Friday, January 7, 2011

What’s in a word—Mark Twain—sanitized?

Mark Twain’s Adventures of Huckleberry Finn and The Adventures of Tom Sawyer are once again under siege.  Over a hundred years after Twain’s death, both books will be released in February in a censored format- removing two derogatory racial slurs: ‘injun’ and ‘nigger.’ The editor of the new version, Alan Gribben of Auburn University at Montgomery, claims that he wants to change ‘niggr’ to ‘slave’ so no one will be hurt by the use of an epithet that would have been ever-present in Missouri in the 1820s and 1840s, which is when the books are set.

Gribben’s attempt to sanitize the text of Huckleberry Finn is akin to revisionist history. Once you begin “cleaning up” language that isn’t PC, where does it end? ? Do you reshape characters to meet our image of what the writer should have written or eliminate unpleasant facts so children aren’t upset? How do you maintain the integrity of literature once you start changing language?

An author’s words are sacred and meddling changes the author’s intent. We don’t have the right to change anything an author has written no matter how offensive it may seem in retrospect.
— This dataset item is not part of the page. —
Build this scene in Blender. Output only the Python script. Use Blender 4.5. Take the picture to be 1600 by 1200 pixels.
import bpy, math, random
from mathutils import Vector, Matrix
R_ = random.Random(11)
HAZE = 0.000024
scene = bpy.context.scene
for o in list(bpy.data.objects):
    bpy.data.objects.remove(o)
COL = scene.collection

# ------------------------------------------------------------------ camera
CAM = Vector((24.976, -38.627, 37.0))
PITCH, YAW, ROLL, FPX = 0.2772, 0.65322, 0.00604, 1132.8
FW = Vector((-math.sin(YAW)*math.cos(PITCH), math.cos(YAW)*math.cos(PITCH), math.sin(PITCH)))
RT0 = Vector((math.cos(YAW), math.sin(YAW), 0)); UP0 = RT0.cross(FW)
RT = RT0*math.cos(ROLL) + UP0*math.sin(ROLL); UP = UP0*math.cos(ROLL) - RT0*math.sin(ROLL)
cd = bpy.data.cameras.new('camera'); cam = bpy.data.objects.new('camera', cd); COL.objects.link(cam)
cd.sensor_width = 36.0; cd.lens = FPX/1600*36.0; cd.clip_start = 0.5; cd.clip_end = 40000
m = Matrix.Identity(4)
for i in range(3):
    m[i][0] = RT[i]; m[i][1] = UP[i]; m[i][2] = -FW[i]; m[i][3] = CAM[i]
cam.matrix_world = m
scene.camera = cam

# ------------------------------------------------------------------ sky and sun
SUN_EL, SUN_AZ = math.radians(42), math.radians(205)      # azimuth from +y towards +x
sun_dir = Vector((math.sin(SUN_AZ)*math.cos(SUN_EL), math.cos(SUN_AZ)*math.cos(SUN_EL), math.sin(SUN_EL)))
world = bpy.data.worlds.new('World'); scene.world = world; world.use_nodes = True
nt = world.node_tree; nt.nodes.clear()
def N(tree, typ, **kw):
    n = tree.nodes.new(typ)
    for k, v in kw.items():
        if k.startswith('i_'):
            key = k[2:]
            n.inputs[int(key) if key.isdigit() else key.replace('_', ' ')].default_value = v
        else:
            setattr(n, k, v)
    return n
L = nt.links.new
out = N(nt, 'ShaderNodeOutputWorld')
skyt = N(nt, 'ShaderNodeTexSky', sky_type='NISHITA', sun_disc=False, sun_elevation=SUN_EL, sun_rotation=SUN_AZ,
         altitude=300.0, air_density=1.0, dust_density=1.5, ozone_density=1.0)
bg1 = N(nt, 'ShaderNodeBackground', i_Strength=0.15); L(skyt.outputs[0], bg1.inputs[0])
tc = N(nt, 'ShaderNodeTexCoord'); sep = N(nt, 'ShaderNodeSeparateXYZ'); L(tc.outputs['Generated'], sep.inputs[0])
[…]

Words are of the time they were written and that’s what gives them their importance and weight.
If we want to know what Mark Twain thought about words, here is a passage he wrote to George Bainton, 10/15/1888  “The difference between the almost right word & the right word is really a large matter—it’s the difference between the lightening bug and the lightening.”

Once Huckleberry Finn is sanitized, readers are robbed of the opportunity to have important conversations on race. That is not an opportunity I am willing to concede, in the interest of presenting a different Huckleberry Finn that Twain never wrote.

Eliminating books from a school curriculum deprive students from being exposed to classics which inform us of past times, events, and mores of the day. It is the duty of teachers to put the stories they teach in a context, helping students understand the circumstances and events that were part of the environment where the story takes place. Shutting the door on harsh historical realities by not allowing them to be read and discussed is tantamount to pretending they did not exist. That is dishonest and short changes all readers.